15 August 2003

Ullswater: The Corlett's.
Our friends, the Corlett's lived at Sharrow Cottages some way towards Howtown, on the hillside, overlooking the lake. The one they lived in was was the middle one of the block of 3.

The Corlett's had 3 daughters Annie, Jean and Elsie. Mrs Corlett was a cheerful person and quite noisy and loving to "pull ones leg", often mine. Mr Corlett was a retired, quiet man and had been a gardener at a large house, close by.

Elsie, the youngest worked in a shoe shop in Penrith, McVities. Jean the middle daughter had joined the WAAFs in the early part of WW2. Annie, the eldest I'm not sure what here work was now. Sometimes if our parents were out late, usually at the weekend or possibly visiting relatives in west Cumberland, brother John and I sometimes stayed at the Corlett's.

The 3 cottages did not have electricity and as the evenings dimmed, Mrs Corlett would bring a large table lamp off the top of the piano and place in the middle of the dining table. The lamp was a pressurized type and was operated by paraffin.
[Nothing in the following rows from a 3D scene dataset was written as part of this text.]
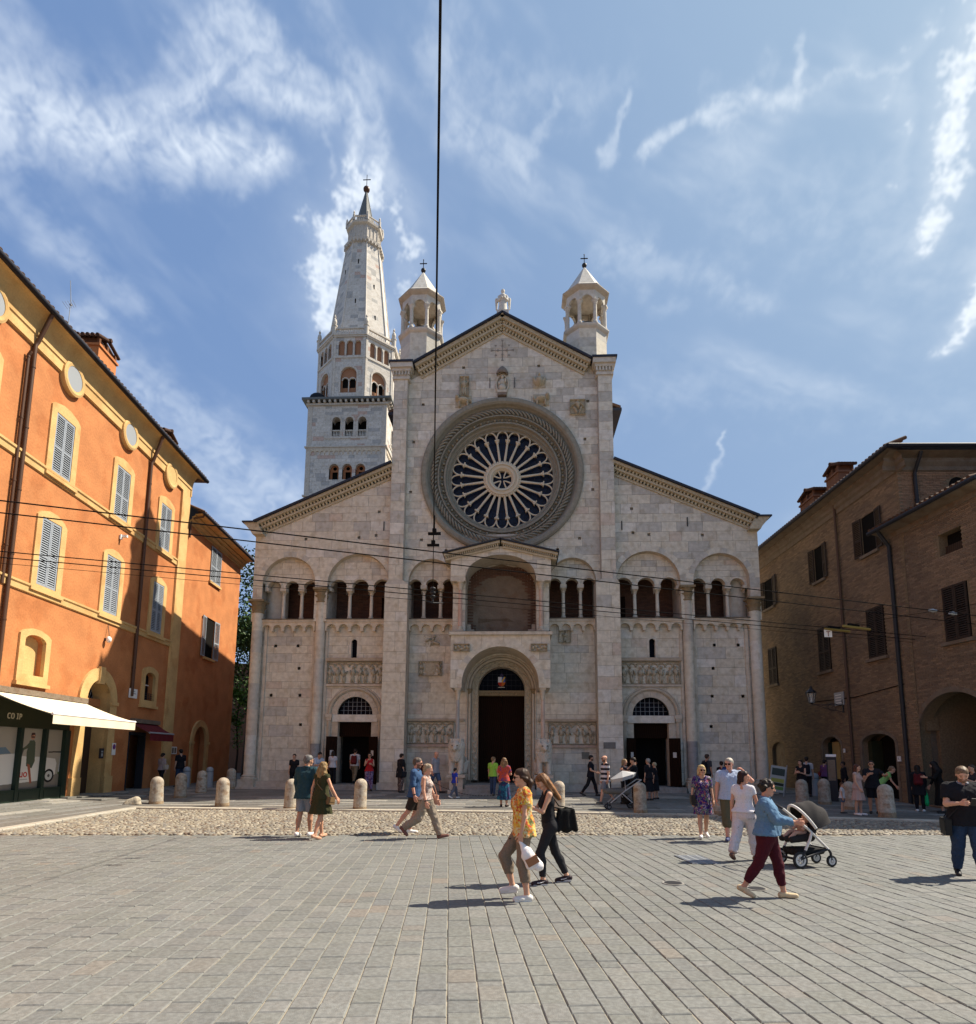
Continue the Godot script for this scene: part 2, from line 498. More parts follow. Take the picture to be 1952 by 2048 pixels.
	for pass_i in 2:
		var arr: PackedFloat32Array = D if pass_i == 0 else B
		for f in (wisps if pass_i == 0 else billows):
			var pl: Array = f[0]
			var ns := pl.size() / 2 - 1
			for s in ns:
				var a := Vector2(pl[s * 2], pl[s * 2 + 1])
				var b := Vector2(pl[s * 2 + 2], pl[s * 2 + 3])
				var wa := lerpf(f[1], f[2], float(s) / ns)
				var wb := lerpf(f[1], f[2], float(s + 1) / ns)
				var wm := maxf(wa, wb) * 3.6
				var ab := b - a
				var l2 := maxf(ab.length_squared(), 1e-6)
				for yy in range(maxi(0, int((90 - maxf(a.y, b.y) - wm) * k)), mini(HH - 1, int((90 - minf(a.y, b.y) + wm) * k)) + 1):
					var el := 90.0 - (yy + 0.5) / k
					var ce := maxf(cos(deg_to_rad(el)), 0.2)
					for xx in range(int((minf(a.x, b.x) - wm / ce + 180) * k), int((maxf(a.x, b.x) + wm / ce + 180) * k) + 1):
						var q := Vector2((xx + 0.5) / k - 180, el)
						var t := clampf((q - a).dot(ab) / l2, 0, 1)
						var d := q - a - ab * t
						d.x *= ce
						var w := lerpf(wa, wb, t)
						var q2 := d.length_squared() / (w * w)
						var g: float = f[3] * (0.68 * exp(-q2) + 0.32 * exp(-q2 * 0.22))
						var id := yy * W + posmod(xx, W)
						if g > arr[id]: arr[id] = g
		if pass_i == 0: D = arr
		else: B = arr
	var n1 := FastNoiseLite.new(); n1.seed = 5; n1.frequency = 0.16; n1.fractal_octaves = 4; n1.noise_type = FastNoiseLite.TYPE_SIMPLEX_SMOOTH
	var n2 := FastNoiseLite.new(); n2.seed = 9; n2.frequency = 0.9; n2.fractal_octaves = 3; n2.noise_type = FastNoiseLite.TYPE_SIMPLEX_SMOOTH
	var n3 := FastNoiseLite.new(); n3.seed = 14; n3.frequency = 0.5; n3.fractal_octaves = 5; n3.fractal_gain = 0.6; n3.noise_type = FastNoiseLite.TYPE_SIMPLEX_SMOOTH
	var sd := SUN_DIR.normalized()
	var px := PackedFloat32Array(); px.resize(W * H * 3)
	for yy in HH:
		var el := 90.0 - (yy + 0.5) / k
		var er := deg_to_rad(el)
		var ce := cos(er)
		var low := pow(1.0 - sin(er), 2.2)
		var xx := 0
		while xx < W:
			var az := (xx + 0.5) / k - 180.0
			var step := 1 if absf(az) < 62.0 else 3
			var ar := deg_to_rad(az)
			var dir := Vector3(sin(ar) * ce, sin(er), -cos(ar) * ce)
			var th := acos(clampf(dir.dot(sd), -1, 1))
			var glow := exp(-pow(th / 0.80, 2.0))
			var r := 0.090; var g := 0.182; var b := 0.400
			var hz := low * 0.55
			r = lerpf(r, 0.40, hz); g = lerpf(g, 0.55, hz); b = lerpf(b, 0.77, hz)
			r = lerpf(r, 0.43, glow * 0.8); g = lerpf(g, 0.56, glow * 0.8); b = lerpf(b, 0.66, glow * 0.8)
			var X := az * 0.55                       # coordinates for the grain of the clouds, in degrees of sky
			var Y := el * 0.8
			var vx := X * 0.80 - Y * 0.60; var vy := X * 0.60 + Y * 0.80
			var veil := n1.get_noise_2d(vx * 0.5 + 40, vy * 1.5) * 0.5 + 0.5
			var v2 := n1.get_noise_2d(X * 0.35 - 70, Y * 0.5 + 11) * 0.5 + 0.5
			var w1 := n1.get_noise_2d(X * 1.6, Y * 1.6)
			var w2 := n1.get_noise_2d(X * 1.6 + 91, Y * 1.6 + 17)
			var f1 := n2.get_noise_2d(X * 1.4, Y * 1.4 + 33)
			var fine := n3.get_noise_2d((vx + w1 * 0.9) * 0.7 + 300, (vy + w2 * 0.9) * 3.0) * 0.5 + 0.5
			var den := 0.03 + 0.24 * smoothstep(0.40, 0.85, veil) * smoothstep(0.30, 0.75, v2) * (0.5 + fine)
			var sx := posmod(xx + int((w1 * 1.3 + f1 * 0.16) / maxf(ce, 0.3) * k), W)
			var sy := clampi(yy + int((w2 * 1.1 + f1 * 0.13) * k), 0, HH - 1)
			var dd := D[sy * W + sx]
			if dd > 0.01:
				var comb := n3.get_noise_2d((vx + w1 * 1.6) * 1.9, (vy + w2 * 1.6) * 0.5) * 0.5 + 0.5
				var body := n3.get_noise_2d(X * 0.9 + 77, Y * 0.9) * 0.5 + 0.5
				var e := smoothstep(0.26, 0.66, comb * 0.55 + body * 0.45) * 0.72 + 0.28 * smoothstep(0.3, 0.7, fine)
				den += dd * (0.30 + 1.0 * e) * smoothstep(0.0, 0.22, dd + (body - 0.5) * 0.26)
			var bb := B[sy * W + sx]
			var lit := 0.0
			if bb > 0.02:
				var puff := n3.get_noise_2d(X * 1.0 + 200, Y * 1.0) * 0.5 + 0.5
				var pf := n2.get_noise_2d(X * 3.2 + 9, Y * 3.2) * 0.5 + 0.5
				var bd := smoothstep(0.28, 0.85, bb * 0.95 + (puff - 0.5) * 1.1 + (pf - 0.5) * 0.30) * smoothstep(0.02, 0.35, bb)
				bd = maxf(bd * minf(1.0, 0.3 + bb), bb * 0.42)
				den = 1.0 - (1.0 - den) * (1.0 - bd)
				lit = (pf - 0.5) * 0.16 * bd
			den = clampf(den, 0, 0.95)
			var wr := 0.64 + lit + 0.14 * glow; var wg := 0.715 + lit + 0.12 * glow; var wb := 0.82 + lit + 0.05 * glow
			for q in step:
				if xx + q >= W: break
				var id := (yy * W + (xx + q + W / 2) % W) * 3   # north (-z) is the picture's edge
				px[id] = lerpf(r, wr, den); px[id + 1] = lerpf(g, wg, den); px[id + 2] = lerpf(b, wb, den)
			xx += step
	for yy in range(HH, H):
		for xx in W:
			var id := (yy * W + xx) * 3
			px[id] = 0.20; px[id + 1] = 0.19; px[id + 2] = 0.17
	return Image.create_from_data(W, H, false, Image.FORMAT_RGBF, px.to_byte_array())

# ------------------------------------------------------------------ the ground
func kerb_z(x: float) -> float:
	return 8.02 + (0.0085 * x * x if x > 0 else 0.0)

func terrace_y(x: float, z: float) -> float:
	return 0.065 + 0.235 * maxf(clampf((7.5 - z) / 7.5, 0, 1), clampf((-12.2 - x) / 3.0, 0, 1))

func cobble_end(x: float) -> float:
	return 13.85 - 0.104 * x

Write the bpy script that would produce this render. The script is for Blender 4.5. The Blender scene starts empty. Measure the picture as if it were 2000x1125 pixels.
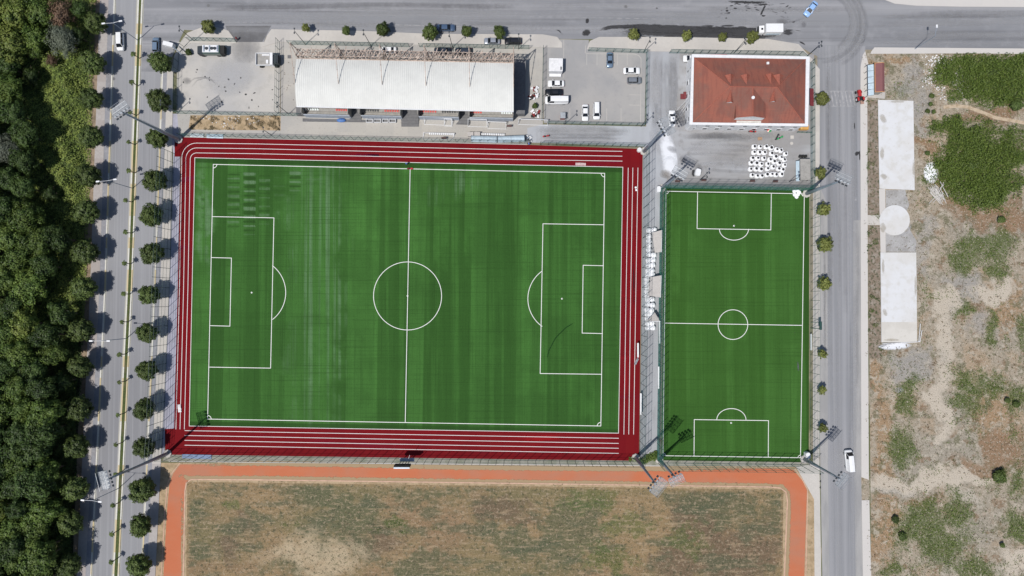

The lamp had a glass flue, a piece called a mantle, which glowed whitely when, with the wick lit and the paraffin vapour was pressurized by pumping and  fed to the mantle. The light from the table lamp lit the room brightly.

There was only an outside toilet, set some distance to the rear of the house and needed cleaning out periodically. This was quite common in country areas and not uncommon in towns and sometimes built-up areas. Some houses did have cesspit's or septic tanks fitted, but this was costly. 

After WW2 was over, the following years showed an improvement, especially with electricity supply.

On one of our periodic visits to the Corlett's, Mrs. Corlett was all a-buzz, after a cup of tea we were whisked up stairs. At the top of the stairs was a door to a small bedroom. With an almost theatrical throw, she flung open the door, wide. There standing before us, was a brand new indoor toilet. After our first surprised shock we were all talking together, asking questions. I'm not sure what type the toilet was now, whether it was a wet or dry type.

Other times I remember well was winter. In the decade of the 1940s, this period was particularly cold. Just down from the Corlett's was a fair sized pond close to the road. The pond used to freeze over in winter, thick enough to skate on. The Corlett girls all had skates and used to use them. They had at least one small pair which I used to attempt to skate with but I wasn't very good.

During our visit to the area in the year 2000, I noticed the pond area no longer had water. It was just grass and weeds. As I knew it over 1940s, the pond was full all the year round. The pond was situated where the stream which flows in front Sharrow Cottages, then down the hillside at an angle then crossing the road and into the lake. The stream did not connect to the pond.

Next door, lived Mr and Mrs Platt. I mentioned Mr Platt earlier with us showing of a light during the WW2 blackout. Quite some years later after WW2 was over and we had left Sharrow Bay. The Platt's passed away. The house became vacant, the youngest daughter Elsie, with permission took over the cottage to run as a rental for both summertime visitors. It was also popular with out of season climbers, walkers and fishermen, and not forgetting its spectacular views over Ullswater.

When the cottage was initially taken over and in the process of being refurbished, the attic was inspected. A heavy box was found and removed. When opened it contained a large number crown and halve crown coins. Being honest people, the Corlett's got in touch with the solicitors who  had handled the Platt's affairs. What happened from here on I don't fully know, other than the Platt's did not have any offspring and did not seem to have any near relatives.